# EXERCISE PROMPT:
Repeat the material in full. Keep every line exactly as it is.

━━ RECORDED INFORMATION

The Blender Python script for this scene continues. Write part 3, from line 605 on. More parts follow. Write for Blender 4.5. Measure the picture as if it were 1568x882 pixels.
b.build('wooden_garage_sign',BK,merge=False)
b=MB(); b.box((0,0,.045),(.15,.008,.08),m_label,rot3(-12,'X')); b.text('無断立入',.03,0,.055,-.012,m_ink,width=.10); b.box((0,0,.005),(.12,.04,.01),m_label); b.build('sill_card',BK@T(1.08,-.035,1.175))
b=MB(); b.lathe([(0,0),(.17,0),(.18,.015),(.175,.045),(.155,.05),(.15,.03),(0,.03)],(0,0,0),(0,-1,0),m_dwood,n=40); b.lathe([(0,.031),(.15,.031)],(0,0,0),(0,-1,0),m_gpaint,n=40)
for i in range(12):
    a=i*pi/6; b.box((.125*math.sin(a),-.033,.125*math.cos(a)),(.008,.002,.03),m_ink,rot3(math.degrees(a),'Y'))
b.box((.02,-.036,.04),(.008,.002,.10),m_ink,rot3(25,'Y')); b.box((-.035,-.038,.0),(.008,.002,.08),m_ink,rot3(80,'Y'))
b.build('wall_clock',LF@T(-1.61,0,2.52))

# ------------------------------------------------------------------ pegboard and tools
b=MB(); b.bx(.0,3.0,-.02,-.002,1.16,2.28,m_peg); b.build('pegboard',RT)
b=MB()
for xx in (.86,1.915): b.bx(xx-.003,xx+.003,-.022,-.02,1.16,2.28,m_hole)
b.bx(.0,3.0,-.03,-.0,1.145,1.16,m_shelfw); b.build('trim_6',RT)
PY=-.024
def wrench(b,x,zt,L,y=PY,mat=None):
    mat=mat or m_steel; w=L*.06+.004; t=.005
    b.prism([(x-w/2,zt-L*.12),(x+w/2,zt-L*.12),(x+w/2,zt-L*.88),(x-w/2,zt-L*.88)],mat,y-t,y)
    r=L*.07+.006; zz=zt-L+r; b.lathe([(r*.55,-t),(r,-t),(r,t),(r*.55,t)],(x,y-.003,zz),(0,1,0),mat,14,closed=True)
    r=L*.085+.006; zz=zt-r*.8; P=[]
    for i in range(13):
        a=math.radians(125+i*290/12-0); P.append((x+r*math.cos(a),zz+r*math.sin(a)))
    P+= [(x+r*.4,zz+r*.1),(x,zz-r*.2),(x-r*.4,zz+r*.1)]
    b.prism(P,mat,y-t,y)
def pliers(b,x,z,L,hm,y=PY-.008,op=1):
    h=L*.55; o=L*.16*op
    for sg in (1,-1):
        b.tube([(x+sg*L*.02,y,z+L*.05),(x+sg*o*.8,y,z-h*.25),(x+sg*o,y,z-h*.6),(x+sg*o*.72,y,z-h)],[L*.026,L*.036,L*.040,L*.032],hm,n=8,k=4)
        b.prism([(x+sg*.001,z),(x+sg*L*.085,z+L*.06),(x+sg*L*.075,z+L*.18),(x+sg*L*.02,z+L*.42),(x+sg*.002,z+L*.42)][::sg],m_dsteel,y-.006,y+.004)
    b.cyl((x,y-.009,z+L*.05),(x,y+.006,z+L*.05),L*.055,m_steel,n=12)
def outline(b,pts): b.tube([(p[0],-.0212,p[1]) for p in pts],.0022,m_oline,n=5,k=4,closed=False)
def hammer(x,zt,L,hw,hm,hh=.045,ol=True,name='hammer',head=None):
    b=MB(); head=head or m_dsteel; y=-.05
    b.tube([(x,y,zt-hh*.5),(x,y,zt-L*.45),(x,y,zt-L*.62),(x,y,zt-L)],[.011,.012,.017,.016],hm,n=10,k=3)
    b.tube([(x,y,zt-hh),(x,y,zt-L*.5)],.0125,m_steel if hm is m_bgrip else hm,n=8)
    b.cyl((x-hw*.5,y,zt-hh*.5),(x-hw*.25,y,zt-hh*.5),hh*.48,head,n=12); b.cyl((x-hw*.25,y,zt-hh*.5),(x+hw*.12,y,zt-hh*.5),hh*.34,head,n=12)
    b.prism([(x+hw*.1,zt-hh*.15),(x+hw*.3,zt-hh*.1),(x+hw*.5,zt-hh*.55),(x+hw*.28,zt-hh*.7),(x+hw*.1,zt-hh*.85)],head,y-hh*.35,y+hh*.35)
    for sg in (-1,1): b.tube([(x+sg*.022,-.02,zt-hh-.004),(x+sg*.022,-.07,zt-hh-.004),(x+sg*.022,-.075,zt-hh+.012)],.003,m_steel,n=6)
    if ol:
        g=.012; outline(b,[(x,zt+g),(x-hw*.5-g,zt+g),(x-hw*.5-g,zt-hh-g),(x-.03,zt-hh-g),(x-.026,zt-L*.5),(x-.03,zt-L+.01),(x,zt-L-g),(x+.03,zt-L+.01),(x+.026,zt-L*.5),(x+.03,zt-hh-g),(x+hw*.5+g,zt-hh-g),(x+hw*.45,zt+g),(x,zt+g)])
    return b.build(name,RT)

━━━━

# TASK RESULT:
The Blender Python script for this scene continues. Write part 3, from line 605 on. More parts follow. Write for Blender 4.5. Measure the picture as if it were 1568x882 pixels.
b.build('wooden_garage_sign',BK,merge=False)
b=MB(); b.box((0,0,.045),(.15,.008,.08),m_label,rot3(-12,'X')); b.text('無断立入',.03,0,.055,-.012,m_ink,width=.10); b.box((0,0,.005),(.12,.04,.01),m_label); b.build('sill_card',BK@T(1.08,-.035,1.175))
b=MB(); b.lathe([(0,0),(.17,0),(.18,.015),(.175,.045),(.155,.05),(.15,.03),(0,.03)],(0,0,0),(0,-1,0),m_dwood,n=40); b.lathe([(0,.031),(.15,.031)],(0,0,0),(0,-1,0),m_gpaint,n=40)
for i in range(12):
    a=i*pi/6; b.box((.125*math.sin(a),-.033,.125*math.cos(a)),(.008,.002,.03),m_ink,rot3(math.degrees(a),'Y'))
b.box((.02,-.036,.04),(.008,.002,.10),m_ink,rot3(25,'Y')); b.box((-.035,-.038,.0),(.008,.002,.08),m_ink,rot3(80,'Y'))
b.build('wall_clock',LF@T(-1.61,0,2.52))

# ------------------------------------------------------------------ pegboard and tools
b=MB(); b.bx(.0,3.0,-.02,-.002,1.16,2.28,m_peg); b.build('pegboard',RT)
b=MB()
for xx in (.86,1.915): b.bx(xx-.003,xx+.003,-.022,-.02,1.16,2.28,m_hole)
b.bx(.0,3.0,-.03,-.0,1.145,1.16,m_shelfw); b.build('trim_6',RT)
PY=-.024
def wrench(b,x,zt,L,y=PY,mat=None):
    mat=mat or m_steel; w=L*.06+.004; t=.005
    b.prism([(x-w/2,zt-L*.12),(x+w/2,zt-L*.12),(x+w/2,zt-L*.88),(x-w/2,zt-L*.88)],mat,y-t,y)
    r=L*.07+.006; zz=zt-L+r; b.lathe([(r*.55,-t),(r,-t),(r,t),(r*.55,t)],(x,y-.003,zz),(0,1,0),mat,14,closed=True)
    r=L*.085+.006; zz=zt-r*.8; P=[]
    for i in range(13):
        a=math.radians(125+i*290/12-0); P.append((x+r*math.cos(a),zz+r*math.sin(a)))
    P+= [(x+r*.4,zz+r*.1),(x,zz-r*.2),(x-r*.4,zz+r*.1)]
    b.prism(P,mat,y-t,y)
def pliers(b,x,z,L,hm,y=PY-.008,op=1):
    h=L*.55; o=L*.16*op
    for sg in (1,-1):
        b.tube([(x+sg*L*.02,y,z+L*.05),(x+sg*o*.8,y,z-h*.25),(x+sg*o,y,z-h*.6),(x+sg*o*.72,y,z-h)],[L*.026,L*.036,L*.040,L*.032],hm,n=8,k=4)
        b.prism([(x+sg*.001,z),(x+sg*L*.085,z+L*.06),(x+sg*L*.075,z+L*.18),(x+sg*L*.02,z+L*.42),(x+sg*.002,z+L*.42)][::sg],m_dsteel,y-.006,y+.004)
    b.cyl((x,y-.009,z+L*.05),(x,y+.006,z+L*.05),L*.055,m_steel,n=12)
def outline(b,pts): b.tube([(p[0],-.0212,p[1]) for p in pts],.0022,m_oline,n=5,k=4,closed=False)
def hammer(x,zt,L,hw,hm,hh=.045,ol=True,name='hammer',head=None):
    b=MB(); head=head or m_dsteel; y=-.05
    b.tube([(x,y,zt-hh*.5),(x,y,zt-L*.45),(x,y,zt-L*.62),(x,y,zt-L)],[.011,.012,.017,.016],hm,n=10,k=3)
    b.tube([(x,y,zt-hh),(x,y,zt-L*.5)],.0125,m_steel if hm is m_bgrip else hm,n=8)
    b.cyl((x-hw*.5,y,zt-hh*.5),(x-hw*.25,y,zt-hh*.5),hh*.48,head,n=12); b.cyl((x-hw*.25,y,zt-hh*.5),(x+hw*.12,y,zt-hh*.5),hh*.34,head,n=12)
    b.prism([(x+hw*.1,zt-hh*.15),(x+hw*.3,zt-hh*.1),(x+hw*.5,zt-hh*.55),(x+hw*.28,zt-hh*.7),(x+hw*.1,zt-hh*.85)],head,y-hh*.35,y+hh*.35)
    for sg in (-1,1): b.tube([(x+sg*.022,-.02,zt-hh-.004),(x+sg*.022,-.07,zt-hh-.004),(x+sg*.022,-.075,zt-hh+.012)],.003,m_steel,n=6)
    if ol:
        g=.012; outline(b,[(x,zt+g),(x-hw*.5-g,zt+g),(x-hw*.5-g,zt-hh-g),(x-.03,zt-hh-g),(x-.026,zt-L*.5),(x-.03,zt-L+.01),(x,zt-L-g),(x+.03,zt-L+.01),(x+.026,zt-L*.5),(x+.03,zt-hh-g),(x+hw*.5+g,zt-hh-g),(x+hw*.45,zt+g),(x,zt+g)])
    return b.build(name,RT)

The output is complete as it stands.